__Required task__: Make an exact copy, from the records below, of the lines from the line containing "Model this scene" to the line containing "COL = scn.collection", both lines included, excluding pictures.

┄┄┄┄┄┄┄┄┄┄┄┄┄┄┄┄┄┄┄┄

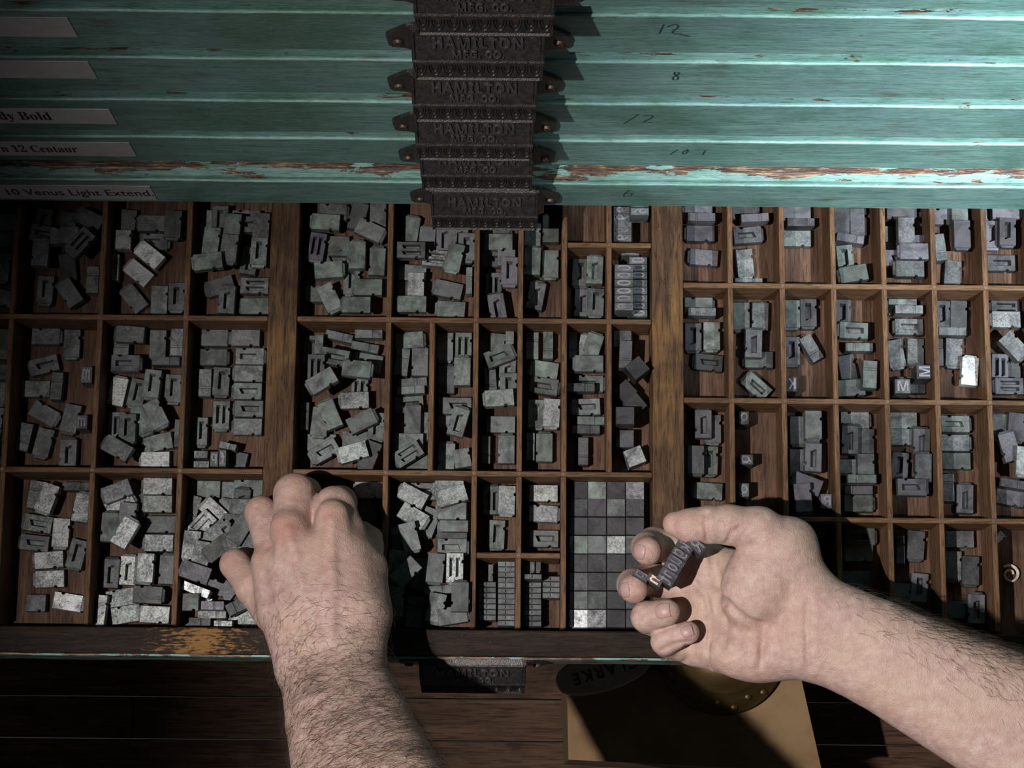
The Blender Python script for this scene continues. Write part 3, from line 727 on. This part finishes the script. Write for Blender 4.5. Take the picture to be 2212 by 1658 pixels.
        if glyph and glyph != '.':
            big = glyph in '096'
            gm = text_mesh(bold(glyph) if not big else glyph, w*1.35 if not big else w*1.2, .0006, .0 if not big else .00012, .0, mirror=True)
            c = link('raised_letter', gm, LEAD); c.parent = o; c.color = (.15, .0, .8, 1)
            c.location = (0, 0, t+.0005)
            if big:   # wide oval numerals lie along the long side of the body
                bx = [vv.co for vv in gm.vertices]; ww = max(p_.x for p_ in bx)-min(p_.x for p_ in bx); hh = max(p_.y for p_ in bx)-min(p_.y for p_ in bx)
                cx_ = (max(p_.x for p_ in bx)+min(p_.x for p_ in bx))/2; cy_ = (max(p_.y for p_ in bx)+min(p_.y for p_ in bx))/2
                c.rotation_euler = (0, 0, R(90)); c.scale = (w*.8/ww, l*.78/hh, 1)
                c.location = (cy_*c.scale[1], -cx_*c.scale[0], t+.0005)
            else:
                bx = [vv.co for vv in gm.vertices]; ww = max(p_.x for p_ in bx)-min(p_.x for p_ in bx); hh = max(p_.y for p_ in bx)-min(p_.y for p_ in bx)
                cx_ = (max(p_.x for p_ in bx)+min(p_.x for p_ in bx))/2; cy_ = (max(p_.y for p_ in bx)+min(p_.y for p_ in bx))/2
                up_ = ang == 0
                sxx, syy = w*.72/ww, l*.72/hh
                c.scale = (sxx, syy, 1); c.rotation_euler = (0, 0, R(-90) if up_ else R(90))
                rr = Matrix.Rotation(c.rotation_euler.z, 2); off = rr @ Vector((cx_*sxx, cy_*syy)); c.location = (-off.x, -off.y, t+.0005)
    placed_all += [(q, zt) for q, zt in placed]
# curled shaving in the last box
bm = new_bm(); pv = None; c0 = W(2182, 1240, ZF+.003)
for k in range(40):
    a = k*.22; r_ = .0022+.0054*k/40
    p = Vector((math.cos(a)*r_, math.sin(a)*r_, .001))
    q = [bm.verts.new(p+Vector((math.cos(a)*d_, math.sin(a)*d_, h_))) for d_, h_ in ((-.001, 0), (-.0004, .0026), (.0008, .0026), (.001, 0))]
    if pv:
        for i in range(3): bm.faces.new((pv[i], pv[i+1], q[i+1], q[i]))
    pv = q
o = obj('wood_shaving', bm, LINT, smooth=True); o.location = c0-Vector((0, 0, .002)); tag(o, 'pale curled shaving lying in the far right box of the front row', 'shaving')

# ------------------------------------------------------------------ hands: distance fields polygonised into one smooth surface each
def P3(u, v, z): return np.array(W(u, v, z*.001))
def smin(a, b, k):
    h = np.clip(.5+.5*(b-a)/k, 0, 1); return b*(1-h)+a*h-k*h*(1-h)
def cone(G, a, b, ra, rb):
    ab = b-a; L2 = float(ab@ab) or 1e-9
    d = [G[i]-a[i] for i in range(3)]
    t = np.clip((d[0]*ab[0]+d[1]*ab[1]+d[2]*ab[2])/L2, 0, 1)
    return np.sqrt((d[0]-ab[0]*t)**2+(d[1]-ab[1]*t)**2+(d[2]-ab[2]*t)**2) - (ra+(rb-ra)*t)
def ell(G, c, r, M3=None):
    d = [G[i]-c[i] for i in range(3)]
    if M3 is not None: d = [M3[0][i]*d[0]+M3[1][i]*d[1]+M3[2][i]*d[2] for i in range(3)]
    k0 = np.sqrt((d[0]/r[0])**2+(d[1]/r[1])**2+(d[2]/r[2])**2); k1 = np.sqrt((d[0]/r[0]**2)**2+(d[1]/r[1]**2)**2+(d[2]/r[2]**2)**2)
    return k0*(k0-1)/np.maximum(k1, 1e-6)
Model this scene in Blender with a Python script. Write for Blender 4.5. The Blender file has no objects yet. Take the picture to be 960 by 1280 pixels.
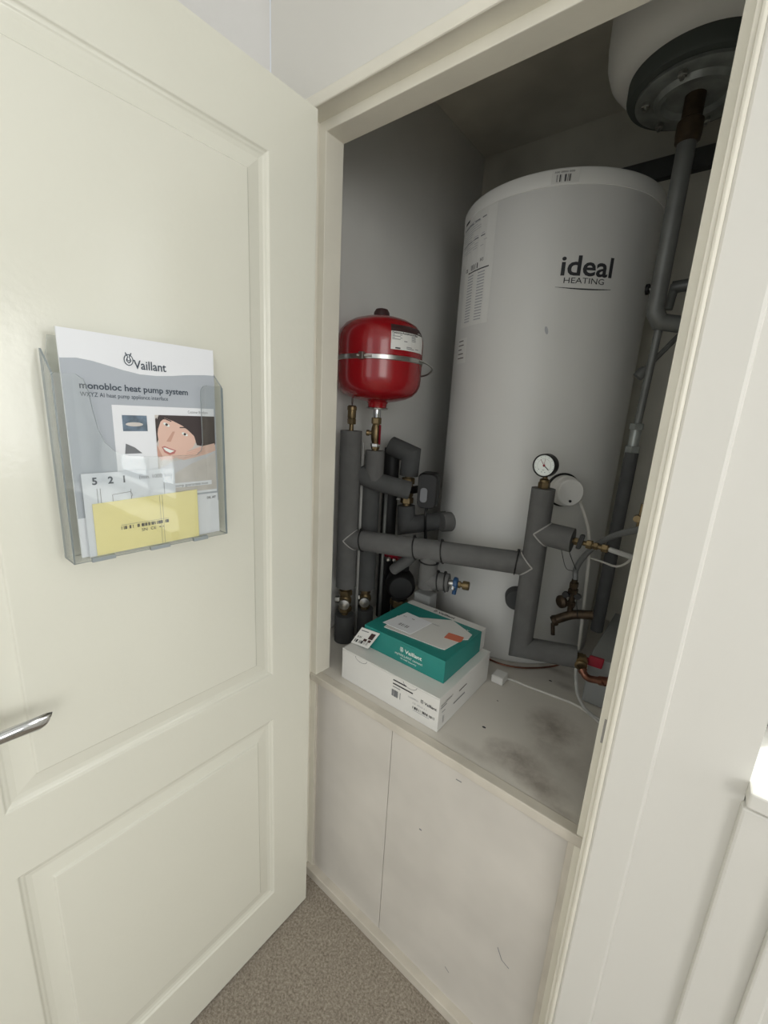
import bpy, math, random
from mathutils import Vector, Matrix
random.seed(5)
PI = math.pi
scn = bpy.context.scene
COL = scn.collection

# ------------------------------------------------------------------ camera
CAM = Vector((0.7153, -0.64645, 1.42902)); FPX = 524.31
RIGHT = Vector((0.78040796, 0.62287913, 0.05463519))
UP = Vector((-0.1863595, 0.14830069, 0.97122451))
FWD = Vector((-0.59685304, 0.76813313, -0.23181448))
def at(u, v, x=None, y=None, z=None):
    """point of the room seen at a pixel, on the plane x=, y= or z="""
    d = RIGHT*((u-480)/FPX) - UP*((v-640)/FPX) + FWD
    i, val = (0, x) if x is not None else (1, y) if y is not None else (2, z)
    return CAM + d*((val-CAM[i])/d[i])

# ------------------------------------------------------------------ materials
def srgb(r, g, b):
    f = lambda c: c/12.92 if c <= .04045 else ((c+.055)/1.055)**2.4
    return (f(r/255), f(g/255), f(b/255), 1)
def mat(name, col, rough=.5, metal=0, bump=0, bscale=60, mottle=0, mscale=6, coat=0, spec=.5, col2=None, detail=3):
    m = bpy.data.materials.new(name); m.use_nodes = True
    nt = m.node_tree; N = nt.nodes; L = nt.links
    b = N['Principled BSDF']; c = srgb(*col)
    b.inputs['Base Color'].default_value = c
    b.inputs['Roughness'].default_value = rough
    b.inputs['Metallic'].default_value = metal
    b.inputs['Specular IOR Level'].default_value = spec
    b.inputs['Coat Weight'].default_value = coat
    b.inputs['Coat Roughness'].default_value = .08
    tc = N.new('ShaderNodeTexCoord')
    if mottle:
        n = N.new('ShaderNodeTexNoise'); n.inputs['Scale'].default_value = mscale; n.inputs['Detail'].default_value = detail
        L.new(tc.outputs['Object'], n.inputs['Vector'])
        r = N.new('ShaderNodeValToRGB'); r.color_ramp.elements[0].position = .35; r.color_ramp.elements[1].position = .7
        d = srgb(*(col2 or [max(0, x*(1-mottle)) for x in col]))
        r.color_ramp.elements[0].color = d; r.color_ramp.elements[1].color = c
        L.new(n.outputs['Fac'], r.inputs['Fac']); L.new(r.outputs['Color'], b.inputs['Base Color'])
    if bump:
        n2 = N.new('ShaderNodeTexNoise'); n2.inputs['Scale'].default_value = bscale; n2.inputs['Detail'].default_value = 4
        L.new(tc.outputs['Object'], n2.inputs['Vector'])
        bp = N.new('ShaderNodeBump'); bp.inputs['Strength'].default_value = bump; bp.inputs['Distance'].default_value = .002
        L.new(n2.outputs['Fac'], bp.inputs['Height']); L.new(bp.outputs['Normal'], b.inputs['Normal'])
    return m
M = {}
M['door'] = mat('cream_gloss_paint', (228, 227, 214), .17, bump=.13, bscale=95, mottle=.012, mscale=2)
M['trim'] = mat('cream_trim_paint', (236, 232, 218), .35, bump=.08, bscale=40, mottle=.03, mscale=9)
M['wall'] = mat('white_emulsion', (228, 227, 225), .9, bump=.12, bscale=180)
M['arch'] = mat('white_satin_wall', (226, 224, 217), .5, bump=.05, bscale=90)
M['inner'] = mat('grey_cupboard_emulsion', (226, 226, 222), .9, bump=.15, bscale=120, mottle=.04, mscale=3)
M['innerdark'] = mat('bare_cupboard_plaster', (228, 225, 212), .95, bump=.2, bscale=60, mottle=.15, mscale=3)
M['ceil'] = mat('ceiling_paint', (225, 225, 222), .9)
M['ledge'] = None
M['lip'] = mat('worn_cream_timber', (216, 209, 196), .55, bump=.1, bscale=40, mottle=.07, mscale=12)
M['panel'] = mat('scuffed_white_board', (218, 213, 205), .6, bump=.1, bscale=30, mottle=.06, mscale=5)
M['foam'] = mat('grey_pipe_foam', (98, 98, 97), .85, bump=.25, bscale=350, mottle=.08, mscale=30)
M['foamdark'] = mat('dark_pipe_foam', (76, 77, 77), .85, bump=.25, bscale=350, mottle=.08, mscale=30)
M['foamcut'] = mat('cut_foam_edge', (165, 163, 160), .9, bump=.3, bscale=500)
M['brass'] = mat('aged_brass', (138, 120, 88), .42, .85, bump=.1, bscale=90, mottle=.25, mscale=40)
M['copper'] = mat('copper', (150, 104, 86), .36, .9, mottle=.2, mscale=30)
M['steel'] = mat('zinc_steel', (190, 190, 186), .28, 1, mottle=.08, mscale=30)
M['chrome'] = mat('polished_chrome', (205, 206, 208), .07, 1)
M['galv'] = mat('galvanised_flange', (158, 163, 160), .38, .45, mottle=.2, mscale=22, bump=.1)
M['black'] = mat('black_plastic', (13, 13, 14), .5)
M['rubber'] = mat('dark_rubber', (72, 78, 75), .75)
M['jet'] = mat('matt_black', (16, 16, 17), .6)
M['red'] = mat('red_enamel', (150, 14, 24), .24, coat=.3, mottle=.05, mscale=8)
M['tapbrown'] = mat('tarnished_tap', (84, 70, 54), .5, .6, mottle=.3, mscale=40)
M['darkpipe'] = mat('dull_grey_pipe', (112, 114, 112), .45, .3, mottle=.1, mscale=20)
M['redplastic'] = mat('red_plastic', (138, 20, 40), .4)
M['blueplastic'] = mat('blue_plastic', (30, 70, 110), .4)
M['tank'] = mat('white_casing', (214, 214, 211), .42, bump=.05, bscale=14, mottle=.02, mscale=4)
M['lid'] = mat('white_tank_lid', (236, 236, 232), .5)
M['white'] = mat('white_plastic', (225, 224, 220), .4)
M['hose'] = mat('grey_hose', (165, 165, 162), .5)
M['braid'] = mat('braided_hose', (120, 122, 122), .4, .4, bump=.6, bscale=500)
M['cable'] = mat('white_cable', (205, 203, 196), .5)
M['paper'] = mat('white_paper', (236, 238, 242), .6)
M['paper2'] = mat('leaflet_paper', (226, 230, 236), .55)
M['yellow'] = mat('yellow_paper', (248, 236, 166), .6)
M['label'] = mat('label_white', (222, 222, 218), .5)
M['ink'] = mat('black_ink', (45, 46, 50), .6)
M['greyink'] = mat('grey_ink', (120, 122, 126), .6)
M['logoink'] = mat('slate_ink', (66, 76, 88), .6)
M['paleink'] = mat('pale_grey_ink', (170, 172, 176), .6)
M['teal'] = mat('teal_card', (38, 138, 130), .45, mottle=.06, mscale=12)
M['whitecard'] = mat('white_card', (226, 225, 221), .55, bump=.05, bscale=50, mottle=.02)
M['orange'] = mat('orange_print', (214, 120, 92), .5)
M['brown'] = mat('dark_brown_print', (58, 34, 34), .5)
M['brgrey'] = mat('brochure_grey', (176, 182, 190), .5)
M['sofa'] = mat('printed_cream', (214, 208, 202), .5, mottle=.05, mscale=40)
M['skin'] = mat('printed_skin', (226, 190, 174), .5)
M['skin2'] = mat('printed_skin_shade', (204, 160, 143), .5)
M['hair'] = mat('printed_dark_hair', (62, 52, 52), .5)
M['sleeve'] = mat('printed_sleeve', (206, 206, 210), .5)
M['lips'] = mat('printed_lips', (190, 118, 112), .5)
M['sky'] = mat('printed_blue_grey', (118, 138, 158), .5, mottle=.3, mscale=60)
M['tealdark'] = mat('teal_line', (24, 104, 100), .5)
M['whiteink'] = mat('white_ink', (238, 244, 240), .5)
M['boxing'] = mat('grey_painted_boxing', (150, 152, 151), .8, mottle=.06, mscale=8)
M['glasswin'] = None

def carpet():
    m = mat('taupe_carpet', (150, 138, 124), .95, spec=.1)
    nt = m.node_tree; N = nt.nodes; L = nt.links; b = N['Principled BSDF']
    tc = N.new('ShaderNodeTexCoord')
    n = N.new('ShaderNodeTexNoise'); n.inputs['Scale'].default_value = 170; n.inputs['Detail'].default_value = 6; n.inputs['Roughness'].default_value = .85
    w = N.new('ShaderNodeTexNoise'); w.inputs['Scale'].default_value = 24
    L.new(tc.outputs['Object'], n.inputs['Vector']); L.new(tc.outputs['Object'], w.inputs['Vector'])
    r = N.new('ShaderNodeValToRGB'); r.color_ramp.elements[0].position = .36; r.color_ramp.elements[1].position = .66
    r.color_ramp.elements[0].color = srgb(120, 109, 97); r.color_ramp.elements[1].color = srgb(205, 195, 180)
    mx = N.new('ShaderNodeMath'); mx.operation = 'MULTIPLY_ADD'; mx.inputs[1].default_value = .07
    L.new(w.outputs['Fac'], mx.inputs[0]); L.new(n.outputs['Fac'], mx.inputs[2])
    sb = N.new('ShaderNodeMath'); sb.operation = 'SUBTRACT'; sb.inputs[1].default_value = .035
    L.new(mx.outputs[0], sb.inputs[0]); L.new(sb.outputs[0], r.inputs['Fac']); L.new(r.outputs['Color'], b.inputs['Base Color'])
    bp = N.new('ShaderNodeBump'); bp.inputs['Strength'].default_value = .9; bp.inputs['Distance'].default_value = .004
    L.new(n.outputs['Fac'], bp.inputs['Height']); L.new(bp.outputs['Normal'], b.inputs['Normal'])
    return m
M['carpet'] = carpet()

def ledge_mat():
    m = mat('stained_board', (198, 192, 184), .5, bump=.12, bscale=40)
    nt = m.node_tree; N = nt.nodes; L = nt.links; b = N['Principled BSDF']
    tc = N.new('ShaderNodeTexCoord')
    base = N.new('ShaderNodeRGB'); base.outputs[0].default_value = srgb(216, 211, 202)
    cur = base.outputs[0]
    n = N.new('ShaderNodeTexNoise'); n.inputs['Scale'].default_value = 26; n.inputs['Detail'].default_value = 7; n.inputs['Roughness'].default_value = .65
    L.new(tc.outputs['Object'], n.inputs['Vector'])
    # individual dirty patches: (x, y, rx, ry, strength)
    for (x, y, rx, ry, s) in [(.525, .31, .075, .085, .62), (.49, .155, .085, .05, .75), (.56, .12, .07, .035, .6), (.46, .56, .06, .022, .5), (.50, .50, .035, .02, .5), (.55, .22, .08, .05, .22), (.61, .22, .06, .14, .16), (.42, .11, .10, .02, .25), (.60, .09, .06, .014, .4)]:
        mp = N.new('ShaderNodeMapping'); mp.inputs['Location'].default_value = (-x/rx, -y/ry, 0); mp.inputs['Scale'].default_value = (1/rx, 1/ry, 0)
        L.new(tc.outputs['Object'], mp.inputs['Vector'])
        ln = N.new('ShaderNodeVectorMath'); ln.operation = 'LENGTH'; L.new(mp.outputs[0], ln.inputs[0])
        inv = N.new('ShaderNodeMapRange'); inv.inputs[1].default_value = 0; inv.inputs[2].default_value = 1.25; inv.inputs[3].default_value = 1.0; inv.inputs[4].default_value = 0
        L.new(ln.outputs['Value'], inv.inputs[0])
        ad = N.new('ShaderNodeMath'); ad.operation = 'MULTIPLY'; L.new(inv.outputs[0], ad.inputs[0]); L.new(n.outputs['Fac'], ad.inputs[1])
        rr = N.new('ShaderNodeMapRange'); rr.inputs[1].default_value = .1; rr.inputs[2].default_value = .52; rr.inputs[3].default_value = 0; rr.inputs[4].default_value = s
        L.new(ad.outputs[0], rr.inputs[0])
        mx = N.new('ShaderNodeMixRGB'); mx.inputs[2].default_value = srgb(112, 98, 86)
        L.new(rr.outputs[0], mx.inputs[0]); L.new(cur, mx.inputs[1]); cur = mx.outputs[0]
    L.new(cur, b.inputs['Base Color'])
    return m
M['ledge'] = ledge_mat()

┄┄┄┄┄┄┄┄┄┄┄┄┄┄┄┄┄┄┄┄

__Solution to the exercise__:
Model this scene in Blender with a Python script. Write for Blender 4.5. The Blender file has no objects yet. Take the picture to be 960 by 1280 pixels.
import bpy, math, random
from mathutils import Vector, Matrix
random.seed(5)
PI = math.pi
scn = bpy.context.scene
COL = scn.collection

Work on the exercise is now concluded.